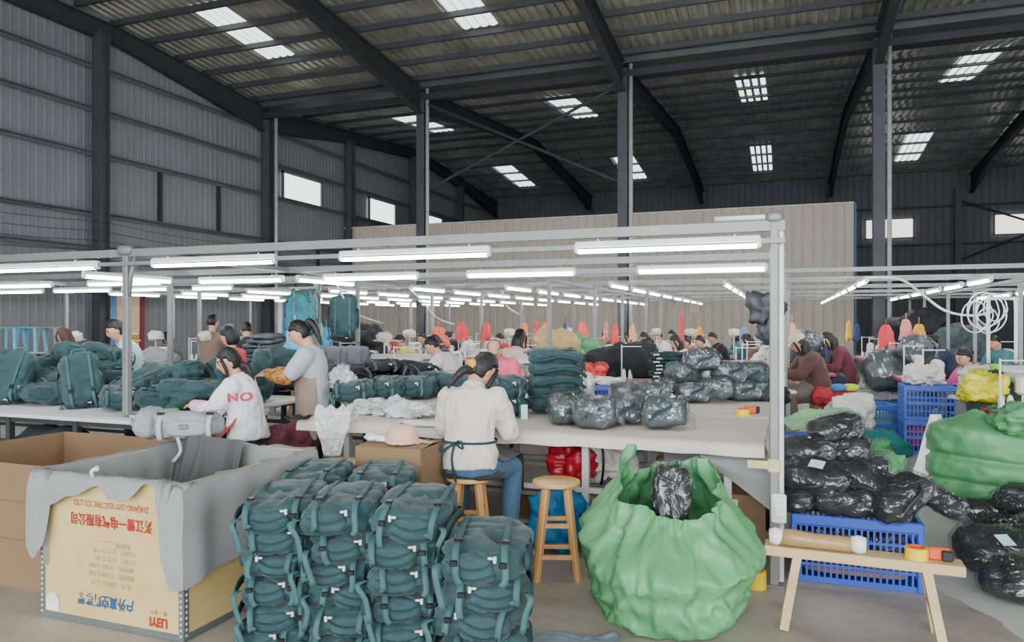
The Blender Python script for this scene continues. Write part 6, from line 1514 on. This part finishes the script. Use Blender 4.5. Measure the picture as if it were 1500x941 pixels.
# white pipe arch by the hose coils, small notice, blue stools by the grey wall
m = MB(); 
p0, p1 = W(1448, 9.6, 0), W(1488, 9.6, 0); m.tube(arc([(p0.x, p0.y, 1.0), (p0.x, p0.y, 1.78), (p0.x+.04, p0.y, 1.84), (p1.x-.04, p1.y, 1.84), (p1.x, p1.y, 1.78), (p1.x, p1.y, 1.0)], 5), .022, 8); o = obj('hanging_pipe', m, M_white, None, True); tag(o, 'white pipe bent into an arch beside the hose coils', 'pipe')
m = MB(); m.box(0, 0, 0, .32, .01, .4); o = obj('wall_notice', m, mat('pink_notice', '#d9b8a8', .7)); o.location = W(1012, 23.0, 2.0); o.location.y = 24.44; tag(o, 'small pinkish notice on the beige partition above the sewing lines', 'notice')
for i, (px, D, c, nm) in enumerate(((15, 13.2, '#64b6d4', 'pale blue'), (45, 13.3, '#5fb3cf', 'turquoise'), (75, 13.4, '#8a9096', 'grey'))):
    b_ = W(px, D, 1.0); t = thing('plastic_stool', 'upturned %s plastic stool on the shelf by the grey wall' % nm, 'stool', b_, TH); mm = mat('stool_'+nm.replace(' ', '_'), c, .5)
    m = MB(); m.bev(0, 0, .43, .36, .3, .025, .01); obj('seat', m, mm, t)
    for sx in (-1, 1):
        for sy in (-1, 1): m = MB(); m.bar((sx*.15, sy*.12, .42), (sx*.18, sy*.15, 0), .05, .02); obj('leg', m, mm, t)
b_ = W(60, 13.4, 0); table('long_shelf', 'dark long shelf by the grey wall carrying plastic stools', b_.x-1.4, b_.x+1.6, b_.y-.3, b_.y+.4, 1.0, M_legd, M_lam, (b_.x-1.3, b_.x, b_.x+1.5), (.4,))
# ================================================================== camera, light
cam = bpy.data.cameras.new('camera'); co = bpy.data.objects.new('camera', cam); COL.objects.link(co)
co.location = (0, 0, H); co.rotation_euler = (PI/2, 0, TH)
cam.sensor_fit = 'HORIZONTAL'; cam.sensor_width = 36; cam.lens = 36*F/1500
cam.clip_end = 200
sc.camera = co
w = bpy.data.worlds.new('overcast'); sc.world = w; w.use_nodes = True
bg = w.node_tree.nodes['Background']; bg.inputs[0].default_value = (.86, .93, 1, 1); bg.inputs[1].default_value = 3.2
# daylight from the open loading door behind the camera
la = bpy.data.lights.new('loading_door_daylight', 'AREA'); la.energy = 900; la.shape = 'RECTANGLE'; la.size = 9; la.size_y = 4.5; la.color = (.97, .98, 1)
lo = bpy.data.objects.new('loading_door_daylight', la); COL.objects.link(lo); lo.location = (1.5, -6.5, 3.2); lo.rotation_euler = (math.radians(82), 0, 0)
sc.view_settings.view_transform = 'AgX'
sc.view_settings.look = 'AgX - Base Contrast'
sc.view_settings.exposure = 0.4
sc.cycles.use_denoising = True
sc.cycles.max_bounces = 8; sc.cycles.transparent_max_bounces = 12
sc.cycles.sample_clamp_indirect = 6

######

• [WHAT THE TASK ASKS]: Where a line of the material above holds the string "from", copy that line.

• [REPLY TO THE TASK]:
The Blender Python script for this scene continues. Write part 6, from line 1514 on. This part finishes the script. Use Blender 4.5. Measure the picture as if it were 1500x941 pixels.
# daylight from the open loading door behind the camera